Outside-Inside-Out

Chris Robinson @crmusicwriter

mostly music, sometimes books

SO WHAT: A JAZZ ANTI-CRITICISM

Do Critics Need to Be Able to Play Jazz? No, but it Helps.

A few days ago The Boston Jazz Blog put up a post that asks the oft-debated question: Do Jazz Critics Need to Know How to Play Jazz?  The post has answers from many of today’s most prominent critics such as Ben Ratliff, Ted Panken and Nate Chinen.  For the most part the consensus was “no, but it helps.” I was particularly taken with Ted Panken’s response – he attempts to compensate for not playing an instrument by taking more of a journalist stance than a critic stance.
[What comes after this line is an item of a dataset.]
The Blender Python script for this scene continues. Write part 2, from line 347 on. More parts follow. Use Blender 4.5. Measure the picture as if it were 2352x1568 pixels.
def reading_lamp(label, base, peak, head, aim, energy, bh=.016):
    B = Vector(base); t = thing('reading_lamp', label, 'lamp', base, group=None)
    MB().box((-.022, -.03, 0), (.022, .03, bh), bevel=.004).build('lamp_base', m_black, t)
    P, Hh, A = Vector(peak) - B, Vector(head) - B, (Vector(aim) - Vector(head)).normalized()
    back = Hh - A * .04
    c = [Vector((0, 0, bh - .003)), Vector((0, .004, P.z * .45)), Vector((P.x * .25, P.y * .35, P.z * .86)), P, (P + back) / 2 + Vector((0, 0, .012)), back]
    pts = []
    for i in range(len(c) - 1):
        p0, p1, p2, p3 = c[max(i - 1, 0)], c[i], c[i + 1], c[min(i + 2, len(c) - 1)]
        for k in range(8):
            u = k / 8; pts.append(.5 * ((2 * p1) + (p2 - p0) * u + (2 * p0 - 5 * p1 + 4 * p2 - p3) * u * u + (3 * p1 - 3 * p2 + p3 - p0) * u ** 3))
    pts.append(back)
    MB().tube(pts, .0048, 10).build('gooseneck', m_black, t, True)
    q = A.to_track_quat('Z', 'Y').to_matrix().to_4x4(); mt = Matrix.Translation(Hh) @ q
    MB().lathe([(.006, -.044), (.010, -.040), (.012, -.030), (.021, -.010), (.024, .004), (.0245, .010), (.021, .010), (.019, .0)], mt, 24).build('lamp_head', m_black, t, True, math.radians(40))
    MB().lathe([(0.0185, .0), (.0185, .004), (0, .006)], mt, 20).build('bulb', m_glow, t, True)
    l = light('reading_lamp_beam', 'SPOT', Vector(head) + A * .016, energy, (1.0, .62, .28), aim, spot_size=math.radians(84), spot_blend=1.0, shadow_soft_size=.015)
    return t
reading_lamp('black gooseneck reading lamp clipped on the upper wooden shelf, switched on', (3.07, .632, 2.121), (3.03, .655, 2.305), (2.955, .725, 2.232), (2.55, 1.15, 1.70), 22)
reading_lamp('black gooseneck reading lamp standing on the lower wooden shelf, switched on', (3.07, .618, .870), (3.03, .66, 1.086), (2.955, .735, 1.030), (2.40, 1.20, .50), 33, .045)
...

For the most part, I would agree with most of the answers on this post.  As someone who has played the saxophone for over 20 years, earned a BA and MA in music, has performed with numerous groups, and who has many musician friends, I benefit greatly from this experience and knowledge.  I can’t imagine what my writing would be like if I couldn’t play music, but I’m sure it would be much different.  I feel quite disadvantaged when writing about vocalists, guitarists and B3 players, as I know very little about what it takes from a technical standpoint to play.  I don’t know, for example, what a guitarist is doing to his or her amp, effects, pedals, etc. – thus my terrible descriptions (some of which have been published) as the tone “rock inspired.”  After realizing recently that my writing about guitarists is sub-par, I’m now getting some help from some guitarist friends so they can tell me what is going on with certain players and approaches.  This being said, just because I don’t play guitar doesn’t mean I won’t be able to write about it in an informed way.  Extend this out a bit: just because a critic doesn’t play an instrument, or can’t navigate the changes to “Cherokee” at a lighting tempo (as Ratliff suggests) doesn’t mean he or she is ineligible from writing about and criticizing jazz in an informed, eloquent, and insightful way.  Just like everything in life, writing about jazz is hard, for musicians and non-musicians alike.